TASK TO COMPLETE: Going from the top of the data below, give again each line through the one containing "976), (1378, 1052))))", both ends kept.

============

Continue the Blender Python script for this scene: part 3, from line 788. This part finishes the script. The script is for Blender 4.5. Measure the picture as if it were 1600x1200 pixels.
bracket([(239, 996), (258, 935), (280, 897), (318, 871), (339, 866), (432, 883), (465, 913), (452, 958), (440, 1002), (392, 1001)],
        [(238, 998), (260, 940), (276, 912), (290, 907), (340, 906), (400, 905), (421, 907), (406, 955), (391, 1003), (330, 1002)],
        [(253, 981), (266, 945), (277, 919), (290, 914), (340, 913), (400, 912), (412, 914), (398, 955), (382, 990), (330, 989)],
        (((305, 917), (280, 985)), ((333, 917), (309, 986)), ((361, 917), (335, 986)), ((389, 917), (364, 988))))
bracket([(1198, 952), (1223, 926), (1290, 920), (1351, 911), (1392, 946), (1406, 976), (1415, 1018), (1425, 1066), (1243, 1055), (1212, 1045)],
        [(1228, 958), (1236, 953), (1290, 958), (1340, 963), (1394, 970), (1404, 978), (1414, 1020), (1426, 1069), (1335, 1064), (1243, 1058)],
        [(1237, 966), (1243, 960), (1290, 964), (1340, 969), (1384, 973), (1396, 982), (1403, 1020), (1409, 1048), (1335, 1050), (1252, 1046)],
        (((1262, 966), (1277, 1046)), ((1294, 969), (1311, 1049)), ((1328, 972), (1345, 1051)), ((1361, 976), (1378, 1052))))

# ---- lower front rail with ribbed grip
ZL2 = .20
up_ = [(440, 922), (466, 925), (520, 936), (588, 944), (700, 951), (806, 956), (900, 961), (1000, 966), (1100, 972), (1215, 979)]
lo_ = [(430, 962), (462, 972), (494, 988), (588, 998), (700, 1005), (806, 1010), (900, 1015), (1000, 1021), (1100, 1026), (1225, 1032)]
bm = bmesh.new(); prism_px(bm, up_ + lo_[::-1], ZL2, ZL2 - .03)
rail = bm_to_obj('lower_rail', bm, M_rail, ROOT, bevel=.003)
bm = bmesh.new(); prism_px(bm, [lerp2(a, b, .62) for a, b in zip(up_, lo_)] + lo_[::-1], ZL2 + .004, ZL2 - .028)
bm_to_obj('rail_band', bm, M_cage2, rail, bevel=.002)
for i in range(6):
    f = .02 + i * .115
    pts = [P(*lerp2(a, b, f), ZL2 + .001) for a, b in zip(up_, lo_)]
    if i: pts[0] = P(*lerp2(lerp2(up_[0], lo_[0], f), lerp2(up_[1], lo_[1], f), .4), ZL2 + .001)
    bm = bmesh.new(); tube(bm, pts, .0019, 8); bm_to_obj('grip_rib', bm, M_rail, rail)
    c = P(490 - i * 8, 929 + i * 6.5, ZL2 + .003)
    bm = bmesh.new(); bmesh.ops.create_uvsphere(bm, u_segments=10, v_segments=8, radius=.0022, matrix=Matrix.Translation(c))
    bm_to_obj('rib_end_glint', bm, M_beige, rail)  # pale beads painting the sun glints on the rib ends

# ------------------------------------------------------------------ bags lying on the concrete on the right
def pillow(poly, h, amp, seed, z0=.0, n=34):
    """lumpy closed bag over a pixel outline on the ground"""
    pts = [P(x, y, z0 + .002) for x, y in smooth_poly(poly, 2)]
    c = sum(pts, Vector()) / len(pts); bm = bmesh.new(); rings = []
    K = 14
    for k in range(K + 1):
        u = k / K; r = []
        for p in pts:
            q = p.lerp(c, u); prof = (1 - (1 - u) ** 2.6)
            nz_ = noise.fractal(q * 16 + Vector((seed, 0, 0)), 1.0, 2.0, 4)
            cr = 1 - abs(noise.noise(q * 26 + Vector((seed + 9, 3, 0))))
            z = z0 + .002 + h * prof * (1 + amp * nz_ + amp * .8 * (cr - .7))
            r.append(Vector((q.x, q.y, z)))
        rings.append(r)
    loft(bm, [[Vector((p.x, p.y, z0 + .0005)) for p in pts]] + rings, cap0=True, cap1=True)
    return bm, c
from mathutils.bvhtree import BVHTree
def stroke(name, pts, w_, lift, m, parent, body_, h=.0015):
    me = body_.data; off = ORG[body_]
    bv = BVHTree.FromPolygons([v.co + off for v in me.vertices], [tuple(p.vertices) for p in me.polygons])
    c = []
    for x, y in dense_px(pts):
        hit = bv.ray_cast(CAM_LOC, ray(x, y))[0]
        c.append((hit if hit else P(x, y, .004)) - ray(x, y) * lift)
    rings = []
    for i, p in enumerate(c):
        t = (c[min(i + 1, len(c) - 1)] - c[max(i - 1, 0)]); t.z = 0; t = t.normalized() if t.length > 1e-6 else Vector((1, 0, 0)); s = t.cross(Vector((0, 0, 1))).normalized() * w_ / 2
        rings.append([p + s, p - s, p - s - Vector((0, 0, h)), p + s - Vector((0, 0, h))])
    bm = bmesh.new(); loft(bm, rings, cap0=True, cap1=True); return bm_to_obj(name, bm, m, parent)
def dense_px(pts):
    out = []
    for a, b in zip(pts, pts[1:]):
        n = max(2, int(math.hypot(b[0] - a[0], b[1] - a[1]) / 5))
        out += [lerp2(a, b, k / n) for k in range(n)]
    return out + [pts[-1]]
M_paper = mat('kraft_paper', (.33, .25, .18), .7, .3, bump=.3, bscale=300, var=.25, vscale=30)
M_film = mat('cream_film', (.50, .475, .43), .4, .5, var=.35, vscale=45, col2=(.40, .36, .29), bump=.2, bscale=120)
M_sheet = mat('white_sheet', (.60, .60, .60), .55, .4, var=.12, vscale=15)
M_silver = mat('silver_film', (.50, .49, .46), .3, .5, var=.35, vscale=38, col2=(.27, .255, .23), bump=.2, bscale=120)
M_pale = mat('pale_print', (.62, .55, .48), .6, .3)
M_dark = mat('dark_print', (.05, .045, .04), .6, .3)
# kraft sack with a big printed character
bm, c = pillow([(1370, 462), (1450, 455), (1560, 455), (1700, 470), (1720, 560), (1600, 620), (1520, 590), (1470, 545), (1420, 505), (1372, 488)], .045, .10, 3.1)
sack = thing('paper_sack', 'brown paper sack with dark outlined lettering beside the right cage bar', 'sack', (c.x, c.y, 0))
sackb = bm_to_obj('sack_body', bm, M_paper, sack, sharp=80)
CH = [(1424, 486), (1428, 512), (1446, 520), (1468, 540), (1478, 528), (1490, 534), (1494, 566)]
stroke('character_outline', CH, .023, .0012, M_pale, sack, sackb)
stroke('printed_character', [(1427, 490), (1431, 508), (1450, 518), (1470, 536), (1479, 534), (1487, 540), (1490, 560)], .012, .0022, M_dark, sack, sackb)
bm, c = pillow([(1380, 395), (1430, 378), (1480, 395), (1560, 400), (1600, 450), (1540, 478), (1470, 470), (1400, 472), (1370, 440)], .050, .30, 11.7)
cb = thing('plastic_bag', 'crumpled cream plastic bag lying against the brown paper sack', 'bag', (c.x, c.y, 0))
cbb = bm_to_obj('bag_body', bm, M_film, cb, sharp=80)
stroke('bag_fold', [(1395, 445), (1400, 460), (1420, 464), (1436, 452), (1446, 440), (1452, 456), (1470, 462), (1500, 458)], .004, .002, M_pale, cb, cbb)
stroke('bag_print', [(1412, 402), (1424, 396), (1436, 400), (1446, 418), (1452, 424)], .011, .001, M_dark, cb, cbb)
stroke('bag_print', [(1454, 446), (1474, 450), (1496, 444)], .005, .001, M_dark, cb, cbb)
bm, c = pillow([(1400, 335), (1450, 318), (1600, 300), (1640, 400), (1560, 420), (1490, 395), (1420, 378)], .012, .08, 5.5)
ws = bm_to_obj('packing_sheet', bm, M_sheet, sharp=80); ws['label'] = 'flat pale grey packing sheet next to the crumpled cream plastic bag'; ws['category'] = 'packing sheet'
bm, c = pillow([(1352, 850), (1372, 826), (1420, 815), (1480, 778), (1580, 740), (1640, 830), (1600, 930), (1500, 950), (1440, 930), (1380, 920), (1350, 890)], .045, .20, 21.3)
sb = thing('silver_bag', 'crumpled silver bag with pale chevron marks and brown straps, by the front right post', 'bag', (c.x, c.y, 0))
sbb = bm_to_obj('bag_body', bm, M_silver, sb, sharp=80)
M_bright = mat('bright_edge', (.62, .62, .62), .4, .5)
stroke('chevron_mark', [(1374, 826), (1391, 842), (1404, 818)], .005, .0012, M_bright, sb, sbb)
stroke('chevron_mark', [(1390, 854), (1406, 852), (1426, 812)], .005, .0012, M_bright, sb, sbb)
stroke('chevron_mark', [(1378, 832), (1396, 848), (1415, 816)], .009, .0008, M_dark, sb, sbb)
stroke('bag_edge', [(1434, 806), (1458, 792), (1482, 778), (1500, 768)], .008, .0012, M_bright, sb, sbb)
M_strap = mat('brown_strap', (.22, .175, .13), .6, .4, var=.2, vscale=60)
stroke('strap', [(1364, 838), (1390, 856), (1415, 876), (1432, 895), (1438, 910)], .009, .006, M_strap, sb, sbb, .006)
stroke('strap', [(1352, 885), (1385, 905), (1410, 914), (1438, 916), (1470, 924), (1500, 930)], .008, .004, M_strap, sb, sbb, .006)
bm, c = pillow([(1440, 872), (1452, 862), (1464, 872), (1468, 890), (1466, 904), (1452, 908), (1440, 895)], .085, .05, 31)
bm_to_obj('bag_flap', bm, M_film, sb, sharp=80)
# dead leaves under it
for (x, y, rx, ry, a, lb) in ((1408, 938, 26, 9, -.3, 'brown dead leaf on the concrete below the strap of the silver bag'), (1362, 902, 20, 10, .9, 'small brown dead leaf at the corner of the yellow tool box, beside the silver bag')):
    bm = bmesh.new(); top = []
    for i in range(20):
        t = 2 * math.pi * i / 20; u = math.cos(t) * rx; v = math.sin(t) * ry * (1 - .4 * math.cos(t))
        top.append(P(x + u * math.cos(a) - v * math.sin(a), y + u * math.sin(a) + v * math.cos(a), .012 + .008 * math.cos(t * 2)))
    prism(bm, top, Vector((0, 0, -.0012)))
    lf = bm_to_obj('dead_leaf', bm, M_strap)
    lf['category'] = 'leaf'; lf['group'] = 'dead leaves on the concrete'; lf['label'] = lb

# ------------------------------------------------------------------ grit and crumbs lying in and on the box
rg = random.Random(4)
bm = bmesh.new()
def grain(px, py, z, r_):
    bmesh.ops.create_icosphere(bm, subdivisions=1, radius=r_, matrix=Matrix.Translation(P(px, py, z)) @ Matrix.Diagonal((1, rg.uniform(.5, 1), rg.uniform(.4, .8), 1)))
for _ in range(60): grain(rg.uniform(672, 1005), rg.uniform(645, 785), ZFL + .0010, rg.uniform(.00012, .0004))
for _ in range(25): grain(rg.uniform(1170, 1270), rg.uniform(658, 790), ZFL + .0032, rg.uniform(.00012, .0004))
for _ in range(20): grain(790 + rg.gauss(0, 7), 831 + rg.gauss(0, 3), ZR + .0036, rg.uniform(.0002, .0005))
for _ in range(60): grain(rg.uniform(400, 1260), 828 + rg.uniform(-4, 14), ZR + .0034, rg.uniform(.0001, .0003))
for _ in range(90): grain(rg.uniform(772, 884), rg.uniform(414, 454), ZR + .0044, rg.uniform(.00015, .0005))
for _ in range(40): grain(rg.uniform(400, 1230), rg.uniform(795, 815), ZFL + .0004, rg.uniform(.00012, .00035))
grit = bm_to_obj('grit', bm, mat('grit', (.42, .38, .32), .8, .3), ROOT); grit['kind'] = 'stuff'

============

EXERCISE SOLUTION:
Continue the Blender Python script for this scene: part 3, from line 788. This part finishes the script. The script is for Blender 4.5. Measure the picture as if it were 1600x1200 pixels.
bracket([(239, 996), (258, 935), (280, 897), (318, 871), (339, 866), (432, 883), (465, 913), (452, 958), (440, 1002), (392, 1001)],
        [(238, 998), (260, 940), (276, 912), (290, 907), (340, 906), (400, 905), (421, 907), (406, 955), (391, 1003), (330, 1002)],
        [(253, 981), (266, 945), (277, 919), (290, 914), (340, 913), (400, 912), (412, 914), (398, 955), (382, 990), (330, 989)],
        (((305, 917), (280, 985)), ((333, 917), (309, 986)), ((361, 917), (335, 986)), ((389, 917), (364, 988))))
bracket([(1198, 952), (1223, 926), (1290, 920), (1351, 911), (1392, 946), (1406, 976), (1415, 1018), (1425, 1066), (1243, 1055), (1212, 1045)],
        [(1228, 958), (1236, 953), (1290, 958), (1340, 963), (1394, 970), (1404, 978), (1414, 1020), (1426, 1069), (1335, 1064), (1243, 1058)],
        [(1237, 966), (1243, 960), (1290, 964), (1340, 969), (1384, 973), (1396, 982), (1403, 1020), (1409, 1048), (1335, 1050), (1252, 1046)],
        (((1262, 966), (1277, 1046)), ((1294, 969), (1311, 1049)), ((1328, 972), (1345, 1051)), ((1361, 976), (1378, 1052))))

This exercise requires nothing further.